Drillers regularly encounter this line from engineers or project managers, who often use Google Earth to assess site conditions. They assume it provides accurate information; however, drillers often find disparities between satellite imagery and reality. Whether it's a dense forest instead of a clear path, or a steeper slope necessitating extensive winching, relying solely on Google Earth can lead to unexpected complications.

“You Have Hand Augers in Your Truck?”

One of the most frustrating scenarios for drillers is being compelled to use hand augers to clear a hole, only to face auger refusal. Even more concerning is being told to use a metal bar to break up obstructions. Safety concerns arise as drillers must consider potential hazards, such as buried pipes or electric lines. The lack of safety consideration frustrates drillers who are committed to safe practices.

"Are You Okay with This?"

Drillers often encounter disbelief when asked if they are okay with executing a particular job. This question typically arises after a driller has already completed a task that may have posed safety risks or obstructed traffic. For instance, lifting the mast in the middle of the road without proper cones or signage is a hazardous situation that should have been addressed before drilling commenced. Drillers shouldn't be put in such precarious positions.

"The Field Appears Dry..."

Arguably, the most infamous phrase in environmental drilling is, "The field appears dry; I drove my pickup truck all over it, no problem." Experienced drillers often meet this assurance with skepticism. Upon arriving at the site, they may encounter mud and muck, contradicting the notion of a dry field. Sometimes, their drilling rig becomes stuck, and they face the challenge of extracting it from the mire.

Environmental drilling necessitates adaptability and a strong commitment to safety.

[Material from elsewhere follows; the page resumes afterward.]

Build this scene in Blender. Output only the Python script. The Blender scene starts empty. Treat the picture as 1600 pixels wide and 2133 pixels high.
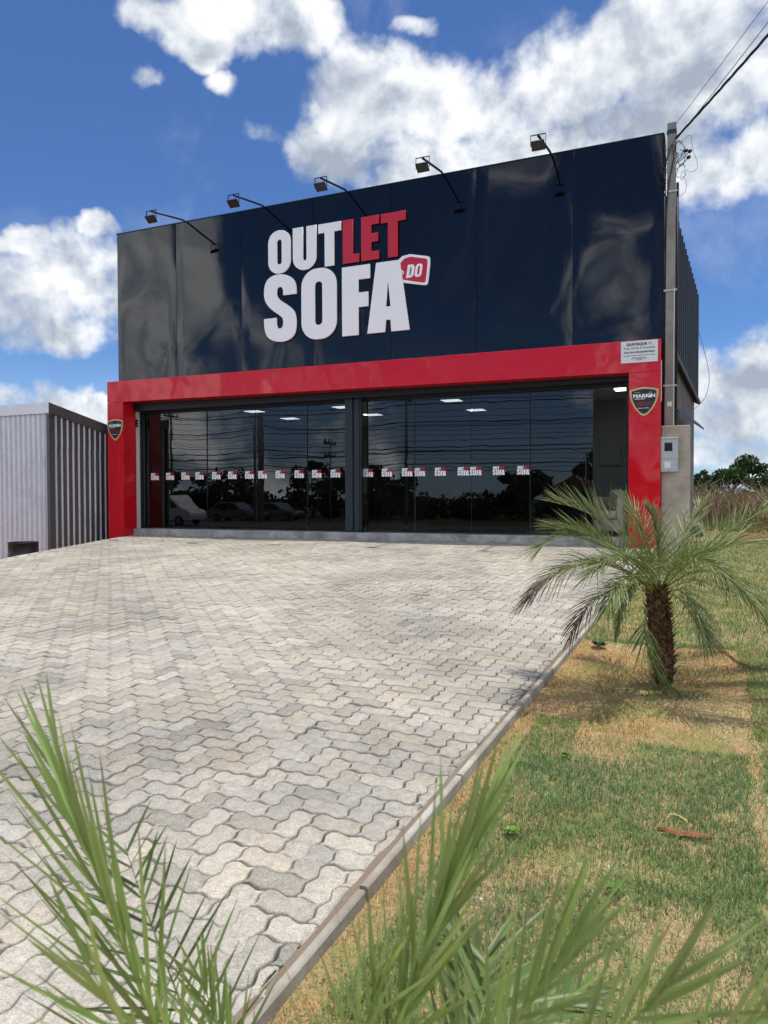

In conclusion, environmental drilling necessitates adaptability and a strong commitment to safety. These six phrases highlight the common frustrations and challenges faced by drillers in the field. Effective communication and collaboration between drillers, engineers, and project managers are crucial to ensure smooth and safe drilling projects. Understanding and addressing these concerns can foster a more efficient and productive work environment for environmental drillers.